I used to do this gag in my British Lit course. The class always met MWF at 2 P.M., and several times per semester, the English Department has its Senior Symposium on Fridays at 3 P.M. Since English majors are encouraged to attend these events, I would write the following announcement on the dry-erase board at the beginning of class:
Senior Symposium in one hour. British Lit essay due in 336 hours. Final exam in 840 hours. My retirement in 214,368 hours. This bit of whimsy would elicit minor smirks, which of course is all it deserved. But by the time you read this on Friday, you can cross off another 96 hours, as I take the final, quarter-century-long victory lap in my professional life.
I’ve been training for retirement for years. Each week, I try to set aside as much time as possible to do as little as possible. One of my retired friends once sent me an essay called “The Fine Art of Piddling,” which describes my favorite hobby. Piddling is any activity where the time spent and the sense of accomplishment are out of proportion with what actually gets done.
Every time I reorganize my neckties, I am officially piddling. And hey, the hour I’ve spent writing these last four paragraphs puts me 60 minutes closer to the full-time Piddle-Palooza that will occupy my twilight years. Some of my retired friends claim to be busier than ever—huffing and puffing from one activity to the next. I think they must be doing it wrong.
At the annual Harding Faculty and Staff dinner in April, we celebrate milestones with the awarding of service pins and the recognition of retirements. This year, quite a few long-time fixtures at our school are punching their final time cards and re-setting their alarm clocks.
Among them is my English Department colleague, mentor and close friend, who will circle his last official punctuation error next week. Dr. Ken Hammes came to Harding in 1989. His previous experience included time in the US Navy and several memorable decades (or so it seemed) at a Community College in Cisco, Texas. If you ever want to feel better about where you live, ask Dr. Hammes to recount tales from Cisco.

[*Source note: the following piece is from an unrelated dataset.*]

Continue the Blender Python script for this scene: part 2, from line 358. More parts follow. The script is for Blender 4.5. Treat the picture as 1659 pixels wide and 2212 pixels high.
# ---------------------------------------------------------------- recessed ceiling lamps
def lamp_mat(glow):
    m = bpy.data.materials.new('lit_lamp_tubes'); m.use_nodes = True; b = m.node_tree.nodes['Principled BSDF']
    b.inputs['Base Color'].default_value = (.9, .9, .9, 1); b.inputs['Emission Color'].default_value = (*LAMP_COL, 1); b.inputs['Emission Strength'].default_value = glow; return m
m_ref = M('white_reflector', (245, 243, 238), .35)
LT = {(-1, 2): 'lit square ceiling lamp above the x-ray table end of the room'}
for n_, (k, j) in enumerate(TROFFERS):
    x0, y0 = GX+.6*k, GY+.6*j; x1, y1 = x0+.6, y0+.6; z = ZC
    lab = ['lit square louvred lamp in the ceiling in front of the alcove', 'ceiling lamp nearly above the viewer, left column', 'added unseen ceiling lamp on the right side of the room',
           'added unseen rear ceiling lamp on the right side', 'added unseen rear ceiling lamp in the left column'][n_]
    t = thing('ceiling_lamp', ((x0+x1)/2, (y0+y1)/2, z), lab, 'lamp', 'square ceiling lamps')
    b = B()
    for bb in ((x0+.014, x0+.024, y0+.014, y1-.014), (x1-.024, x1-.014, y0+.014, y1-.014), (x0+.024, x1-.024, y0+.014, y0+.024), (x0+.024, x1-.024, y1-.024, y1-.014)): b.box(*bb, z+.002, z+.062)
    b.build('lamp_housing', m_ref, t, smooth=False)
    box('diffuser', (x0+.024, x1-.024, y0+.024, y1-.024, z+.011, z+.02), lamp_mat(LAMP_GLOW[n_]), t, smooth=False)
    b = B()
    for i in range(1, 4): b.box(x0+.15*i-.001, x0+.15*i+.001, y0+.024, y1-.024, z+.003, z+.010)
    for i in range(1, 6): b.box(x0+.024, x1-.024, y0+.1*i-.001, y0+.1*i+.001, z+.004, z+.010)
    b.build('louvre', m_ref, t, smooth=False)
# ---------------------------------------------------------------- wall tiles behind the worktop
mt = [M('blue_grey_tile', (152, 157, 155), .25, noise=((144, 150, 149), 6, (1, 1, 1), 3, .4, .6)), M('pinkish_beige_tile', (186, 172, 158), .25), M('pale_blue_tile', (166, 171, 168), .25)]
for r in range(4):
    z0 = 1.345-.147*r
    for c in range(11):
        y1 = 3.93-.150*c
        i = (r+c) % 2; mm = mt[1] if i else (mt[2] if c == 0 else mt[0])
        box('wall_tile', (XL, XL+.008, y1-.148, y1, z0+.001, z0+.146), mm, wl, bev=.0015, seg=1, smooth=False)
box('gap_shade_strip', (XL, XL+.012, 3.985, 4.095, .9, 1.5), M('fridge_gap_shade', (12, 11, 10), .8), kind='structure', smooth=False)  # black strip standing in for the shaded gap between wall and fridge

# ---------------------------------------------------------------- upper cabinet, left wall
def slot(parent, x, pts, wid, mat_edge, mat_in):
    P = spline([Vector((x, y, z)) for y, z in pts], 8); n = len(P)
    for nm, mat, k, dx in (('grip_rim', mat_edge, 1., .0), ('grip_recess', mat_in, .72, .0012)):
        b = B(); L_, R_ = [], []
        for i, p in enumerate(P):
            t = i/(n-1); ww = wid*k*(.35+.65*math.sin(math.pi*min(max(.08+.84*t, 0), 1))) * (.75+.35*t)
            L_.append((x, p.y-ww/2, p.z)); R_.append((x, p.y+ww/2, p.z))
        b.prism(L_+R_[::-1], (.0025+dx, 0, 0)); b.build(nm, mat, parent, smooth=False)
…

His contributions to the English Department have been many. He teaches classes in
Romantic poetry, composition and film. He directs the Writing Center and trains tutors. He maintains the department website and lends his technical expertise to many a hapless colleague. He hosts daily lunch meetings in his office, where we talk literature, religion, politics and the latest fluff from YouTube.
We have been told we are too loud. Our repentance is always both swift and short-lived.
Dr. Hammes loves the play of language and never seems happier than when reading aloud an ingenious passage, listening to an outrageous pun or admiring a marvelously executed bon mot. And he turns clever phrases himself: at a short-lived restaurant in town, he coined the term “corn bricks” to describe what passed for bread. At a pizza place, he walked past the pile of debris left over from a large dinner party and called it a “cheese tsunami.”
But Dr. Hammes is most beloved for running a shuttle service every Thursday to Mi Peublito, taking starving English faculty to “burst joy’s chip against our palates,” to paraphrase Keats.
As a church elder and Bible class teacher, Dr. Hammes is admired for his wisdom. As a professor, he’s appreciated for his patience in guiding students through the writing process. As a colleague, he’s loved for the fact that he never seems put out by requests for help.
Ken Hammes is far too fine a person to piddle the hours away after he retires, but I’m hoping that the respite from grading and committee meetings will free up time for reading, model-ship-building, and, as Dr. Johnson might say, “general hilarity.” I told him recently I envied his retirement. He replied that he envied my youth. The truth is that I have mostly wasted my youth in premature old age, while he seems to be getting younger at heart by the day.
So happy retirement, Dr. Hammes. I’ll join you soon — in just 214, 272 hours.